OBJECTIVE: Retype, please, the listing from its opening line through the line that contains "bpy.context.scene.camera = cam", both included, without the pictures.

SOURCE EXCERPT:
-- start --

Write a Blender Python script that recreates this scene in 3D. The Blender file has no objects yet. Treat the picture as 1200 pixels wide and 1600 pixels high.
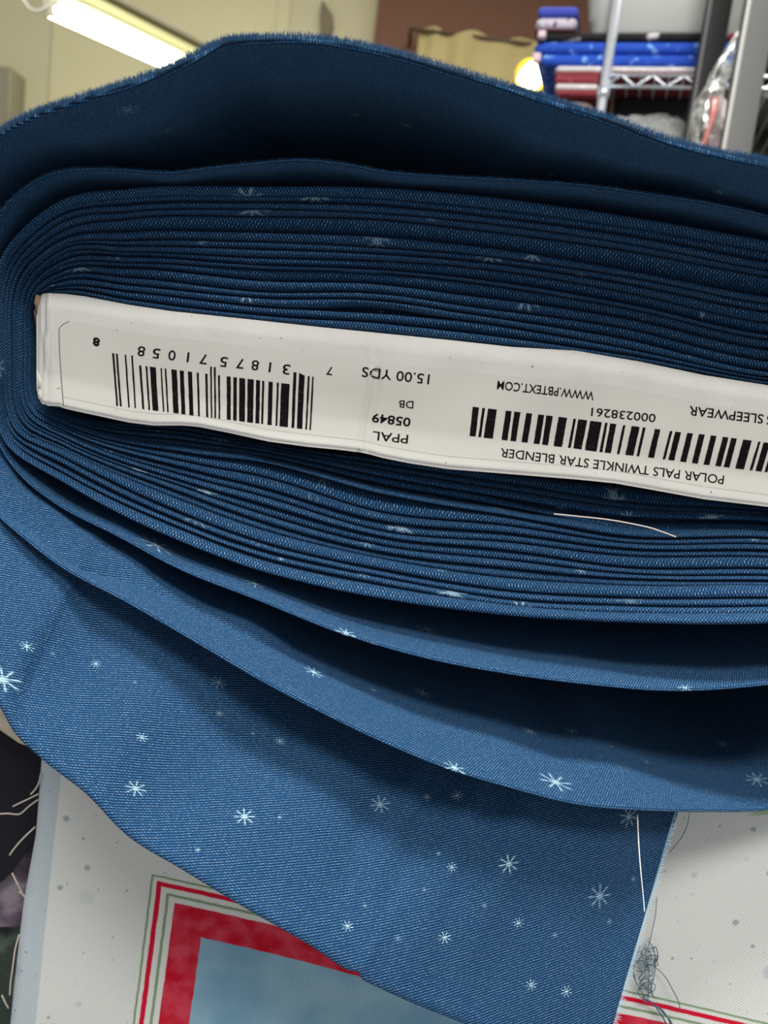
import bpy, math, random
import numpy as np
from mathutils import Vector, Matrix, noise
from mathutils.geometry import tessellate_polygon

C = bpy.context.scene.collection
rnd = random.Random(7)

# ------------------------------------------------------------------ camera
W_, H_, F_ = 1200.0, 1600.0, 1220.0
ROLL, PITCH = math.radians(7.0), math.atan2(180.0, 1220.0)
CAM = Vector((0.0, 0.0, 0.98))
FW = Vector((0, math.cos(PITCH), -math.sin(PITCH)))
U0 = Vector((0, math.sin(PITCH), math.cos(PITCH)))
R0 = Vector((1, 0, 0))
RC = R0 * math.cos(ROLL) + U0 * math.sin(ROLL)
UC = U0 * math.cos(ROLL) - R0 * math.sin(ROLL)
cd = bpy.data.cameras.new('camera')
cd.sensor_fit = 'VERTICAL'; cd.sensor_height = 36.0; cd.sensor_width = 27.0
cd.lens = F_ / H_ * 36.0
cd.clip_start = 0.01
cd.dof.use_dof = True; cd.dof.focus_distance = 0.215; cd.dof.aperture_fstop = 18.0
cam = bpy.data.objects.new('camera', cd); C.objects.link(cam)
m3 = Matrix((RC, UC, -FW)).transposed()
cam.matrix_world = Matrix.Translation(CAM) @ m3.to_4x4()
bpy.context.scene.camera = cam

# ------------------------------------------------------------------ world, lights, exposure
sc = bpy.context.scene
sc.view_settings.view_transform = 'Standard'; sc.view_settings.look = 'None'
sc.view_settings.gamma = 1.0; sc.view_settings.use_curve_mapping = False
sc.view_settings.exposure = 0.0
wd = bpy.data.worlds.new('room_air'); sc.world = wd; wd.use_nodes = True
wd.node_tree.nodes['Background'].inputs[0].default_value = (0.92, 0.95, 1.0, 1)
wd.node_tree.nodes['Background'].inputs[1].default_value = 0.45

def area(name, loc, target, sx, sy, power, col):
    l = bpy.data.lights.new(name, 'AREA'); l.shape = 'RECTANGLE'; l.size = sx; l.size_y = sy
    l.energy = power; l.color = col
    o = bpy.data.objects.new(name, l); C.objects.link(o)
    o.location = loc
    o.rotation_euler = (Vector(target) - Vector(loc)).to_track_quat('-Z', 'Y').to_euler()
    return o
# the shop's ceiling lights above and behind the photographer
area('ceiling_lamp_light', (0.15, -1.0, 2.45), (0.0, 0.2, 0.95), 0.9, 0.35, 31.0, (1.0, 0.97, 0.92))
area('ceiling_lamp_light', (0.10, -0.12, 2.45), (0.0, 0.2, 0.95), 0.42, 0.26, 36.0, (1.0, 0.98, 0.94))
area('ceiling_lamp_light', (0.4, 1.6, 2.55), (0.2, 1.2, 0.9), 1.2, 0.5, 22.0, (1.0, 0.96, 0.88))

# ------------------------------------------------------------------ helpers
def up(px, py, Y):
    d = FW + RC * ((px - W_ / 2) / F_) + UC * ((H_ / 2 - py) / F_)
    return CAM + d * (Y / d.y)

def pj(p):
    q = Vector(p) - CAM
    z = q.dot(FW)
    return (W_ / 2 + F_ * q.dot(RC) / z, H_ / 2 - F_ * q.dot(UC) / z)

def mesh(name, verts, faces, mat=None, parent=None, uvs=None, smooth=True):
    me = bpy.data.meshes.new(name)
    me.from_pydata([tuple(v) for v in verts], [], faces)
    if uvs is not None:
        ul = me.uv_layers.new(name='UVMap')
        idx = np.empty(len(me.loops), dtype=np.int32); me.loops.foreach_get('vertex_index', idx)
        a = np.array([tuple(u) for u in uvs], dtype=np.float32)[idx]
        ul.data.foreach_set('uv', a.ravel())
    if smooth: me.polygons.foreach_set('use_smooth', [True] * len(me.polygons))
    if mat: me.materials.append(mat)
    me.update()
    o = bpy.data.objects.new(name, me); C.objects.link(o)
    if parent: o.parent = parent
    return o

def tag(o, label=None, cat=None, group=None, kind=None):
    if label: o['label'] = label
    if cat: o['category'] = cat
    if group: o['group'] = group
    if kind: o['kind'] = kind
    return o

def thing(name, label, cat, group=None, loc=(0, 0, 0)):
    o = bpy.data.objects.new(name, None); C.objects.link(o); o.location = loc
    o.empty_display_size = 0.02
    return tag(o, label, cat, group)

def loft(rows, closed=False, cap=False, uvo=(0, 0), uvfn=None):
    """rows: list of equally long point lists -> verts, faces, uvs (u along the row, v across, metres)"""
    n = len(rows[0]); V = []; UV = []; Fc = []
    vs = [0.0]
    for a, b in zip(rows[:-1], rows[1:]):
        k = max(1, n // 12)
        vs.append(vs[-1] + sum((b[i] - a[i]).length for i in range(0, n, k)) / len(range(0, n, k)))
    mid = rows[len(rows) // 4]
    us = [0.0]
    for i in range(1, n): us.append(us[-1] + (mid[i] - mid[i - 1]).length)
    for r, v in zip(rows, vs):
        for i, p in enumerate(r):
            V.append(p); UV.append(uvfn(p) if uvfn else (us[i] + uvo[0], v + uvo[1]))
    for r in range(len(rows) - 1):
        for i in range(n - 1 + (1 if closed else 0)):
            j = (i + 1) % n
            Fc.append((r * n + i, r * n + j, (r + 1) * n + j, (r + 1) * n + i))
    if cap:
        Fc.append(tuple(range(n - 1, -1, -1)))
        Fc.append(tuple((len(rows) - 1) * n + i for i in range(n)))
    return V, Fc, UV

def spline(pts, per, closed=False):
    """Catmull-Rom (centripetal-free) through tuples of any length"""
    P = [np.array(p, dtype=float) for p in pts]; n = len(P); out = []
    segs = n if closed else n - 1
    for i in range(segs):
        p1, p2 = P[i], P[(i + 1) % n]
        p0 = P[(i - 1) % n] if closed or i > 0 else 2 * p1 - p2
        p3 = P[(i + 2) % n] if closed or i + 2 < n else 2 * p2 - p1
        d1 = max(np.linalg.norm((p1 - p0)[:2]), 1e-6); d2 = max(np.linalg.norm((p2 - p1)[:2]), 1e-6); d3 = max(np.linalg.norm((p3 - p2)[:2]), 1e-6)
        m1 = ((p1 - p0) / d1 * d2 + (p2 - p1) * d1 / d1) * 0.5 if False else d2 * ((p2 - p1) / d2 * d1 + (p1 - p0) / d1 * d2) / (d1 + d2)
        m2 = d2 * ((p3 - p2) / d3 * d2 + (p2 - p1) / d2 * d3) / (d2 + d3)
        for k in range(per):
            t = k / per; t2 = t * t; t3 = t2 * t
            out.append((2*t3-3*t2+1)*p1 + (t3-2*t2+t)*m1 + (-2*t3+3*t2)*p2 + (t3-t2)*m2)
    if not closed: out.append(P[-1])
    return out

def tube(pts, rad, seg=6):
    """pts: Vector list -> tube geometry; rad scalar or list"""
    V, Fc = [], []; n = len(pts)
    up_ = Vector((0, 0, 1))
    for i, p in enumerate(pts):
        t = (pts[min(i + 1, n - 1)] - pts[max(i - 1, 0)]).normalized()
        a = t.cross(up_)
        if a.length < 1e-3: a = t.cross(Vector((1, 0, 0)))
        a.normalize(); b = t.cross(a)
        r = rad[i] if isinstance(rad, (list, tuple)) else rad
        for k in range(seg):
            th = 2 * math.pi * k / seg
            V.append(p + a * math.cos(th) * r + b * math.sin(th) * r)
    for i in range(n - 1):
        for k in range(seg):
            Fc.append((i*seg+k, i*seg+(k+1)%seg, (i+1)*seg+(k+1)%seg, (i+1)*seg+k))
    Fc.append(tuple(range(seg - 1, -1, -1))); Fc.append(tuple((n-1)*seg+k for k in range(seg)))
    return V, Fc

class MB:
    def __init__(s): s.V = []; s.F = []
    def add(s, V, Fc):
        o = len(s.V); s.V += list(V); s.F += [tuple(i + o for i in f) for f in Fc]; return s
    def box(s, c, h, bev=0.0, M=None):
        """rounded box: centre, half sizes"""
        M = M or Matrix.Identity(3); c = Vector(c)
        b = min(bev, min(h) * 0.95)
        if b <= 0:
            P = [Vector((x*h[0], y*h[1], z*h[2])) for x in (-1,1) for y in (-1,1) for z in (-1,1)]
            return s.add([c + M @ p for p in P], [(0,1,3,2),(4,6,7,5),(0,4,5,1),(2,3,7,6),(0,2,6,4),(1,5,7,3)])
        # outline in xz with rounded corners, lofted in y with rounded ends
        def ring(ins, y):
            R = []
            for cx, cz, a0 in ((1,1,0),(-1,1,90),(-1,-1,180),(1,-1,270)):
                for k in range(4):
                    a = math.radians(a0 + 30 * k)
                    R.append(Vector((cx*(h[0]-b) + math.cos(a)*(b-ins), y, cz*(h[2]-b) + math.sin(a)*(b-ins))))
            return R
        rows = []
        for k in range(4):
            a = math.radians(30 * k); rows.append(ring(b*0.98*(1-math.sin(a)), -h[1] + b*(1-math.cos(a)) if k < 3 else -h[1]+b))
        rows = [ring(b*(1-math.sin(math.radians(a)))*0.98, -h[1] + b*(1-math.cos(math.radians(90-a)) if False else 1-math.sin(math.radians(90-(90-a))) if False else 1-math.cos(math.radians(a)))) for a in (0,30,60,90)]
        rows = []
        for a in (0, 30, 60, 90):
            rows.append(ring(b*0.98*(1-math.sin(math.radians(a))), -h[1] + b*(1-math.cos(math.radians(a)))))
        for a in (90, 60, 30, 0):
            rows.append(ring(b*0.98*(1-math.sin(math.radians(a))), h[1] - b*(1-math.cos(math.radians(a)))))
        V, Fc, _ = loft(rows, closed=True, cap=True)
        return s.add([c + M @ v for v in V], Fc)
    def tube(s, pts, r, seg=6): return s.add(*tube(pts, r, seg))
    def build(s, name, mat, parent=None, smooth=True): return mesh(name, s.V, s.F, mat, parent, smooth=smooth)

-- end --

REPLY TO THE EXERCISE:
Write a Blender Python script that recreates this scene in 3D. The Blender file has no objects yet. Treat the picture as 1200 pixels wide and 1600 pixels high.
import bpy, math, random
import numpy as np
from mathutils import Vector, Matrix, noise
from mathutils.geometry import tessellate_polygon

C = bpy.context.scene.collection
rnd = random.Random(7)

# ------------------------------------------------------------------ camera
W_, H_, F_ = 1200.0, 1600.0, 1220.0
ROLL, PITCH = math.radians(7.0), math.atan2(180.0, 1220.0)
CAM = Vector((0.0, 0.0, 0.98))
FW = Vector((0, math.cos(PITCH), -math.sin(PITCH)))
U0 = Vector((0, math.sin(PITCH), math.cos(PITCH)))
R0 = Vector((1, 0, 0))
RC = R0 * math.cos(ROLL) + U0 * math.sin(ROLL)
UC = U0 * math.cos(ROLL) - R0 * math.sin(ROLL)
cd = bpy.data.cameras.new('camera')
cd.sensor_fit = 'VERTICAL'; cd.sensor_height = 36.0; cd.sensor_width = 27.0
cd.lens = F_ / H_ * 36.0
cd.clip_start = 0.01
cd.dof.use_dof = True; cd.dof.focus_distance = 0.215; cd.dof.aperture_fstop = 18.0
cam = bpy.data.objects.new('camera', cd); C.objects.link(cam)
m3 = Matrix((RC, UC, -FW)).transposed()
cam.matrix_world = Matrix.Translation(CAM) @ m3.to_4x4()
bpy.context.scene.camera = cam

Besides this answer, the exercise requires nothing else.